The Chancellor.
I see no substantial objection to the form of the exceptions for insufficiency which have been allowed by the master. The principles upon which exceptions for insufficiency should be framed, have been so fully discussed in the recent case of Stafford v. Brown, (4 Paige's Rep. 88,) that it would be a useless waste of time for me again to examine that subject particularly. It is only necessary, therefore, *474for me to say that the complainant, in his exceptions, must state what parts of the bill he conceives not fully answered; setting forth the particular points wherein the answer is defective, and praying that the defendant may in those respects put in a full and perfect answer. Which exceptions must be founded upon some allegation, charge, or interrogatory, in the bill, which is not fully answered. (1 Bro. Ch. Pr. 11.) And if the exceptions are informal or defective, in these respects, they should be disallowed by the master on the reference. It is doubtful whether the 18th and 19th exceptions are not defective in substance, as not being founded upon any allegation, charge, or interrogatory in the bill. The first and sixth exceptions, however, refer with sufficient certainty to parts of the bill to which the complainants were entitled to an answer, and which are not fully answered. Some of the exceptions for impertinence are informal, and should have been disallowed by the master, on the ground that they do not describe the impertinent matter with sufficient certainty to enable the regis:er, or clerk, to see at once what is to be expunged from the answer, if the exceptions are allowed. And the master should have disallowed those exceptions wholly, in which any pertinent matter was included, and should not have allowed them in part. (Atkinson’s Ch. Prac. 65.) But as one exception only was taken to the master’s report, the vice chancellor was right in overruling that exception ; the decision of the master being unquestionably right as to some of the exceptions to the answer. And the question as to the costs of the reference must be disposed of in the same manner as if the decision of the master had been found correct as to all the exceptions referred to him. The question as to the regularity of the order referring the exceptions to the master, could not properly arise upon an exception to the report. If the order was improperly entered, the remedy of the defendant was by an application to the court to set aside the order for irregularity.
I am satisfied the vice chancellor erred in allowing the complainants the costs of the reference.
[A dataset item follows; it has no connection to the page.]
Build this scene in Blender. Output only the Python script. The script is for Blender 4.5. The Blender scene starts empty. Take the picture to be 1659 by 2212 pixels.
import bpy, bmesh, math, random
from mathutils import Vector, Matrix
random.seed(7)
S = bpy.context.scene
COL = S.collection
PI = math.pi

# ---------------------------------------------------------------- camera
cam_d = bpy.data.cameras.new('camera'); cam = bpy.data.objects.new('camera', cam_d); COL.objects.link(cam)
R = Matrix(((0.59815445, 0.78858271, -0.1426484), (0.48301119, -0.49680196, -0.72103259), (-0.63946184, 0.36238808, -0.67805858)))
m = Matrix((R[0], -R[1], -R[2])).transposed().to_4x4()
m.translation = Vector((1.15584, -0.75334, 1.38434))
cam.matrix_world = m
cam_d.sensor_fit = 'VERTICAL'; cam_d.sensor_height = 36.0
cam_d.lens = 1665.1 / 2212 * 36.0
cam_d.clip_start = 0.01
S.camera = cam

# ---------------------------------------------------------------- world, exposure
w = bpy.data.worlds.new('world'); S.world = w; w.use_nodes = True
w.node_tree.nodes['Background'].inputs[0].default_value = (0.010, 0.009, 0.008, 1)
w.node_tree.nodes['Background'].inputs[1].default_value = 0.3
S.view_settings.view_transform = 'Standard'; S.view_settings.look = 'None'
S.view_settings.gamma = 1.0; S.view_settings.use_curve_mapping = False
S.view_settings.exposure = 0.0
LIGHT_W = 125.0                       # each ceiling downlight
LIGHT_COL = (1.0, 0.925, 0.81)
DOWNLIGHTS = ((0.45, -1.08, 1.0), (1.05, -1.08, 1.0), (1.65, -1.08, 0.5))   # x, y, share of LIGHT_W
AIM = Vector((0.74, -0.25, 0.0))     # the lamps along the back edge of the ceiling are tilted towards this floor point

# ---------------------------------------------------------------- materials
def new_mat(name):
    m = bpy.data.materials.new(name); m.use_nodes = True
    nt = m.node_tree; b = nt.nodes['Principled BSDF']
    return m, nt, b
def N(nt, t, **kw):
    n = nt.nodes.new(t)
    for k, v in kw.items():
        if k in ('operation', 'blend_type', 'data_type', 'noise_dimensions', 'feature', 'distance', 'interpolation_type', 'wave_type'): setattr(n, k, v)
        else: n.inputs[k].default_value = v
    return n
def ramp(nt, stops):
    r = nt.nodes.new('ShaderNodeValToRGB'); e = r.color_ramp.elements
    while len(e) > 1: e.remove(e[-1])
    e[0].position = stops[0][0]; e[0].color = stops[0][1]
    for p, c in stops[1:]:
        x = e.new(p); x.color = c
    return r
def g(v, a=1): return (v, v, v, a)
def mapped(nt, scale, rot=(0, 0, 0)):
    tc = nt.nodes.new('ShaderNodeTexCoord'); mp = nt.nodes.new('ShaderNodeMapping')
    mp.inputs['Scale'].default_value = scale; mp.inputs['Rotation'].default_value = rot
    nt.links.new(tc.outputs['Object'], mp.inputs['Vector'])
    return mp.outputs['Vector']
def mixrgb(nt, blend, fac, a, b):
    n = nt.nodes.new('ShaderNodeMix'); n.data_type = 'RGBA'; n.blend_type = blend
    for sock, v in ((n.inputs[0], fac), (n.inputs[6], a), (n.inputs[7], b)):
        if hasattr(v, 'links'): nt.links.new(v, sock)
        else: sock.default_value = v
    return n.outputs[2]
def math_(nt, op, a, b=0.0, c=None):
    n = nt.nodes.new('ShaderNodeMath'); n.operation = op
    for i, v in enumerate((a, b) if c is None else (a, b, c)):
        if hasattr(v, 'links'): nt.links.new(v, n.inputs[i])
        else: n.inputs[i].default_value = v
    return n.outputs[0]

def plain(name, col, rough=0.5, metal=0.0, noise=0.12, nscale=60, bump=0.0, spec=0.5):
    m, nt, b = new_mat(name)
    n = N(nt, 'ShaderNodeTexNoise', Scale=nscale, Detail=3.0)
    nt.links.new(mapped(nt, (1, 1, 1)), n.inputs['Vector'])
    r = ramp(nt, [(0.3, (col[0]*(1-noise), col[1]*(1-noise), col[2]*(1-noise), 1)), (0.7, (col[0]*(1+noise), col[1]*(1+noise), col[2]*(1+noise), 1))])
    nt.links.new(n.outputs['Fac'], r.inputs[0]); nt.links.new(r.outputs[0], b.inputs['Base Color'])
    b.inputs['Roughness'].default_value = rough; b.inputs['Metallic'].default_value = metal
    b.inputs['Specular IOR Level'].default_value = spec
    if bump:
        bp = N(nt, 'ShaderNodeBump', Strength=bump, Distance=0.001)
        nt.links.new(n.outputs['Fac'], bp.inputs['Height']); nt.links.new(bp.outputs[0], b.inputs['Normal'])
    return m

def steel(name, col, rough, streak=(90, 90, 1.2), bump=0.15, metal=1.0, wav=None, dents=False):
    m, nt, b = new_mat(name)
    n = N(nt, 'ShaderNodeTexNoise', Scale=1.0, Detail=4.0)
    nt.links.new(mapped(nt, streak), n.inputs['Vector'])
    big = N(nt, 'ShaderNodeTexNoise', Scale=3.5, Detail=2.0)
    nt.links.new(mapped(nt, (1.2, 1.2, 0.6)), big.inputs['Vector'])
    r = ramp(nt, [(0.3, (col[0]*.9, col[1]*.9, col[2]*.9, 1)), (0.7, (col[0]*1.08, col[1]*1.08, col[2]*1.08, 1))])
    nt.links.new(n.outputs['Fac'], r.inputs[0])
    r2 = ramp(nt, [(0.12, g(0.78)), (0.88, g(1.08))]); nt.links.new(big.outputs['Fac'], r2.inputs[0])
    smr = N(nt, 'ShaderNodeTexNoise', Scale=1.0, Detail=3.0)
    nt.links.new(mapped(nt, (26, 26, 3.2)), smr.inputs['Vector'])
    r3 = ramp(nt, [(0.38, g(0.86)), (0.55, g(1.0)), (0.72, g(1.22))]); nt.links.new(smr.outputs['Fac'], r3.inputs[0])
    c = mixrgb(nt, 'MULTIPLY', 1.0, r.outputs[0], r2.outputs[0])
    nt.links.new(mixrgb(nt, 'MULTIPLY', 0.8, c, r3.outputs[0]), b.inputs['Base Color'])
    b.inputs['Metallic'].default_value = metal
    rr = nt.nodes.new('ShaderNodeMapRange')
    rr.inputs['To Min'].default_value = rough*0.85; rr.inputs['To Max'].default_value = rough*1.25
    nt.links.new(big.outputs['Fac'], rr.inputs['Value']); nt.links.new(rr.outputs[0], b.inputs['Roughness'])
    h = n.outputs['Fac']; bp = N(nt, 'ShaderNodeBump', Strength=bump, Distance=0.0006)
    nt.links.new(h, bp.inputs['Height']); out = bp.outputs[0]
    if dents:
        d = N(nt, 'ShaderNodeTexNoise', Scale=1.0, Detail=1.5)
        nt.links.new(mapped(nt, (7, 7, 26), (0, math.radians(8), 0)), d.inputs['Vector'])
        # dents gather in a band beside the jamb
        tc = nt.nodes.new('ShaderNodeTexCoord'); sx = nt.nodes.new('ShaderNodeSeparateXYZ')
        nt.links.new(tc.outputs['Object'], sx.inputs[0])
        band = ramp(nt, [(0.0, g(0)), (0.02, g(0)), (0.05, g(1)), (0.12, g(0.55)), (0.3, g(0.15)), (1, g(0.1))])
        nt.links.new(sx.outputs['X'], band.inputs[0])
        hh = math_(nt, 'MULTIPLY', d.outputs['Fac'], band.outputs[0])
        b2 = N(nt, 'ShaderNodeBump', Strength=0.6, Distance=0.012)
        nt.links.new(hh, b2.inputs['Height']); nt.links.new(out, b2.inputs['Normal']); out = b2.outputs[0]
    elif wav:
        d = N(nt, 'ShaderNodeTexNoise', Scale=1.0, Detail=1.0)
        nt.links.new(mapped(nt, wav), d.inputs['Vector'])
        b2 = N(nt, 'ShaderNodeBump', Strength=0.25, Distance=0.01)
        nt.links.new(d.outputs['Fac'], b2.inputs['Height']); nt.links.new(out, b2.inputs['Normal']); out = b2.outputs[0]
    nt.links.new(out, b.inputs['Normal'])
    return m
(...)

The 63d rule provides that no part of the costs of the reference, upon exceptions, shall be allowed to the party obtaining such reference. *475Unless the major part of the exceptions referred are finally allowed. In this case nineteen exceptions to the answer Were taken; only eight of which were finally allowed, and nine were disallowed. The two others were allowed in part and in part disallowed. The most favorable construction which could be given to this rule, in support of the complainant’s claim for costs, would be to lay out of the question the two exceptions which have been allowed in part only. But upon that construction of the rule, the major part of the exceptions were not allowed, nor even a moiety of them. It would be necessary to consider the 5th and 15th exceptions, which are allowed only in part," as wholly allowed, to constitute the major part of the exceptions referred. I apprehend, however, that the true construction of this clause of the 63d rule is, that the exceptant must succeed wholly as to a majority of the exceptions referred, to entitle him to the costs of the reference. Although the practice has obtained of allowing a part of an exception for insufficiency, when the whole exception was not well taken, the practice of blending different and distinct questions in the same exception is not to be encouraged. To entitle the exceptant, therefore, to the costs of the reference, he must succeed in obtaining the allowance of a major part, in number, of the exceptions referred; and each exception constituting a part of such majority must be wholly allowed.
The only remaining question to be considered is whether an appeal from an order granting or refusing costs, upon an interlocutory proceeding, can be sustained in any case. It is settled that an appeal from such an order will not lie, where the granting or refusing of costs in the particular case, rests merely in the discretion of the court. (Winslow v. Collins, 3 Paige's Rep. 88.) And, as a general rule, the giving or refusing of costs, upon an interlocutory proceeding in chancery, is discretionary merely. But in certain cases, the one party or the other is entitled to costs, under an express statutory enactment, or by a standing rule of the court. Where a party is entitled to costs as a matter of strict right, if the court below refuses to give costs, the erroneous decision of the court may be corrected on appeal. And an appeal also lies where the costs of an interlocutory proceeding have been erroneously *476charged upon a party, contrary to law, or to a standing rule of the court. In the present case the rule is imperative, that no part of the costs of the reference shall be allowed to the ex-ceptant, unless he succeeds in obtaining an allowance of the major part of the exceptions referred. There was no ground, therefore, for the exercise of discretion on the subject of such costs. And the defendant being charged with costs, upon an erroneous construction of the rule, that part of the vice chancellor’s older must be reversed. The appellant having appealed from the whole order, and succeeded only as to a part thereof, neither party is to recover costs, as against the other, on this appeal.